Już wczoraj na łamach niezalezna.pl informowaliśmy o skandalicznej prowokacji podczas manifestacji Strajku Kobiet w Gdyni przeciwko orzeczeniu Trybunału Konstytucyjnego w sprawie aborcji. Zainscenizowano tam pochód ze zwłokami Janka Wiśniewskiego (właściwie Zbigniewa Godlewskiego), ofiary Grudnia 1970. Tamtą scenę utrwaliło słynne zdjęcie, na którym widać 18-letniego pracownika Stoczni Gdyńskiej im. Komuny Paryskiej niesionego na drzwiach.
Z naszych ustaleń wynikało, że jedną z osób, która w środę na manifestacji w Gdyni trzymała drzwi, na których niesiono kukłę przesłoniętą biało-czerwoną flagą, był działacz Lewicy Razem Jakub Żynis, który bez powodzenia kandydował z list Sojuszu Lewicy Demokratycznej w ubiegłorocznych wyborach parlamentarnych.
Jak przekazała Anna Górska, członkini Zarządu Krajowego Razem, partia stanowczo odcina się od zachowania Żynisa.

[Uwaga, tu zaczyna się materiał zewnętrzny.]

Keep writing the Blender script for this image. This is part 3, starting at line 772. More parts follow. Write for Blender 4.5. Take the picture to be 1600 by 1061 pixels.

Wydarzenia Grudnia '70 to dla Pomorza, dla Gdyni wciąż krwawiąca rana, a tradycja m.in. tamtych powstań robotniczych, to też tradycja, do której odwołuje się Razem. Wśród naszych członków są osoby, które w tamtych wydarzeniach straciły bliskich. Nasze struktury nie wiedziały o planach takiego wydarzenia, z pewnością nie dalibyśmy na nie zgody i stanowczo się od nich odcinamy. Udział w nich naszego członka będą wyjaśniać powołane do tego organy partii. Zarząd krajowy podejmie decyzję w sprawie jego zawieszenia.
- oświadczyła Górska.
Uczestnicy gdyńskiej demonstracji, która odbyła się w środę, na czele protestu nieśli na drzwiach przesłoniętą biało-czerwoną flagą kukłę kobiety. Nawiązali tym samym do wydarzeń z grudnia 1970 r. Wówczas w proteście przeciw podwyżkom cen wprowadzonym przez władze PRL przez Wybrzeże przetoczyła się fala strajków i demonstracji. Szczególnie tragicznym okazał się 17 grudnia, nazwany później "czarnym czwartkiem". Aby stłumić protesty, władze PRL zezwoliły milicji i wojsku na użycie broni. Jedną z ofiar był zastrzelony przez wojsko 18-letni Zbigniew Godlewski, pracownik fizyczny Zarządu Portu Gdynia. Seria z karabinu maszynowego przeszyła jego głowę i klatkę piersiową. Jego ciało robotnicy położyli na drzwiach i ponieśli ulicą Świętojańską do centrum Gdyni.
Zobaczcie @W_Szczurek, @Dulkiewicz_A, @KGSpychala. Patrzcie tak długo, jak potrzebujecie i zastanówcie się, czy było warto. pic.twitter.com/CLuxmzk4e6
— Artur Ceyrowski (@fideista) October 28, 2020
Wkrótce po grudniowej masakrze, inżynier ze stoczni Krzysztof Dowgiałło napisał "Balladę o Janku Wiśniewskim". Nie znał on prawdziwej tożsamości chłopaka, którego niesiono na drzwiach. Wybrał więc popularne imię i nazwisko, aby stworzyć symbol grudniowej masakry. W 40. rocznicę Grudnia Kazik Staszewski nagrał swoją wersję "Ballady o Janku Wiśniewskim". Piosenka jest też motywem przewodnim filmu fabularnego "Czarny czwartek" w reżyserii Antoniego Krauzego z 2011 r.